Qui donc au fond de soi peut se reconnaître ? Orties blanches, plâtras, pans de briques au terminus de la mémoire, cœur hérisson qui se noie dans les flaques, saga et élégie, fougère et jasmin, ombre et soleil sur le jardin : Marie-Laure Dagoit le peut.
Et ce, dans une vision sulpicienne — du moins en partie — de la vie.
Ici, elle se souvient. De son désordre, du dedans de son tumulte. Le masochisme devient le supremus de l’amour : “J’aime plus fort que tout tomber plus bas que terre. / Je pousse avec mes deux épaules. / Mon chasseur me marche dessus comme une bête. / Il ouvre mes jambes — il les referme. / Il tape avec un bâton. / Il m’écrase à gauche - à droite — à gauche, puis à droite / pendant que je glisse sans le moindre mot”.
Et cela peut arriver à n’importe quel âge car le coeur a ses raisons.
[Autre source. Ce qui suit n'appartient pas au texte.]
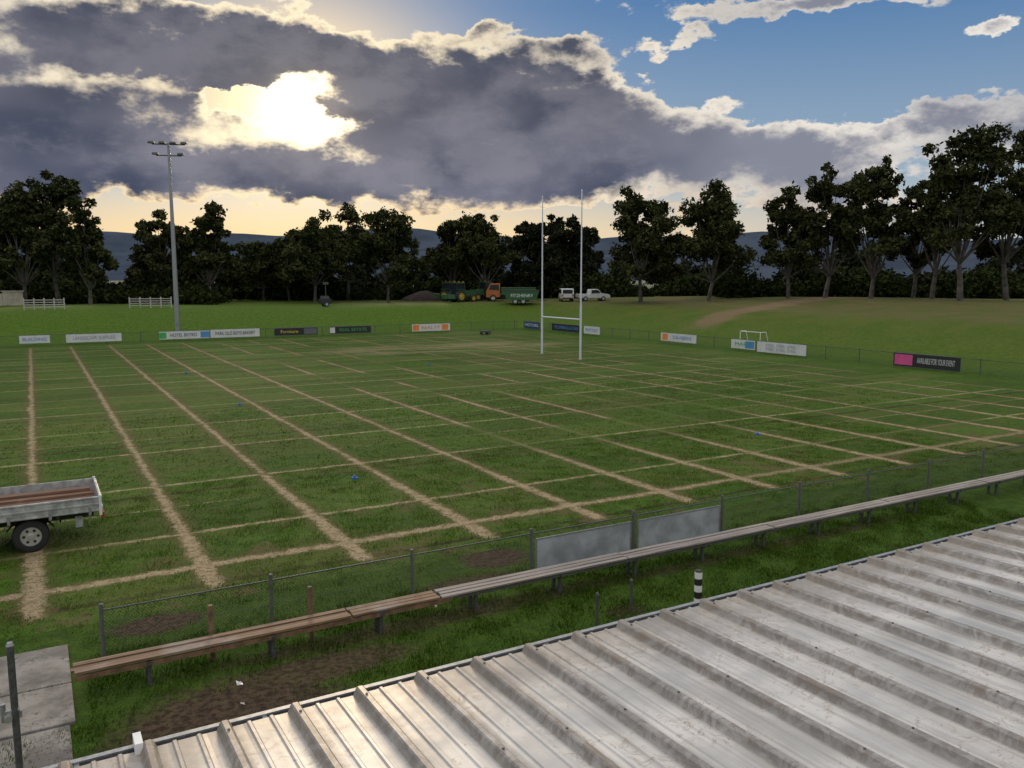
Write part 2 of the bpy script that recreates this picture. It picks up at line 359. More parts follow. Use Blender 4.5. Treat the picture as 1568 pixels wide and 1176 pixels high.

Et il n’est pas le seul.
Si bien que l’entendement devient, plus qu’une figure de style, une stratégie paradoxalement libidinale d’auto-préservation. Car si toute écrivaine digne de ce nom mate le diable, devient chanoinesse des fous, Sainte Marie (Madeleine) et Lucifer à la poursuite de son “qui je suis” ou de qui l’assiège, pas question pour autant de tomber dans un bain de déréliction. Bête parmi les bêtes, elle voit “voler les tourterelles, détaler les lapins (…) lèche une petite fouine que je martyrise sans pitié.“
Peu à peu, la passivité envers l’ogre possède ses limites. L’amante tue son chasseur à bon escient. Et c’est une belle leçon de sagesse : “Il croit que je vais me résigner à mourir” mais il arrive que, placé en son propre sexe, le membre du quidam adoré finisse par rester inerte. La grande mort a pour lui raison de la petite. Et tout cela rend rieuse la sorcière.
C’est une façon de se regarder faire en sachant au besoin cesser d’être galérienne. Le temps vient où il s’agit de penser à soi et de ne plus songer à l’autre. Son souvenir fera l’affaire dans ce qui ressemblera plus à un chant d’abandon que de solitude.
C’est une (bonne) façon d’exister.
Entre chien et loup. Pour que la nuit soit belle.
jean-paul gavard-perret
Marie-Laure Dagoit, Je n’ai aimé que toi, Les éditions de la Salle de bains, Rouen, 2020 — 5,00 €.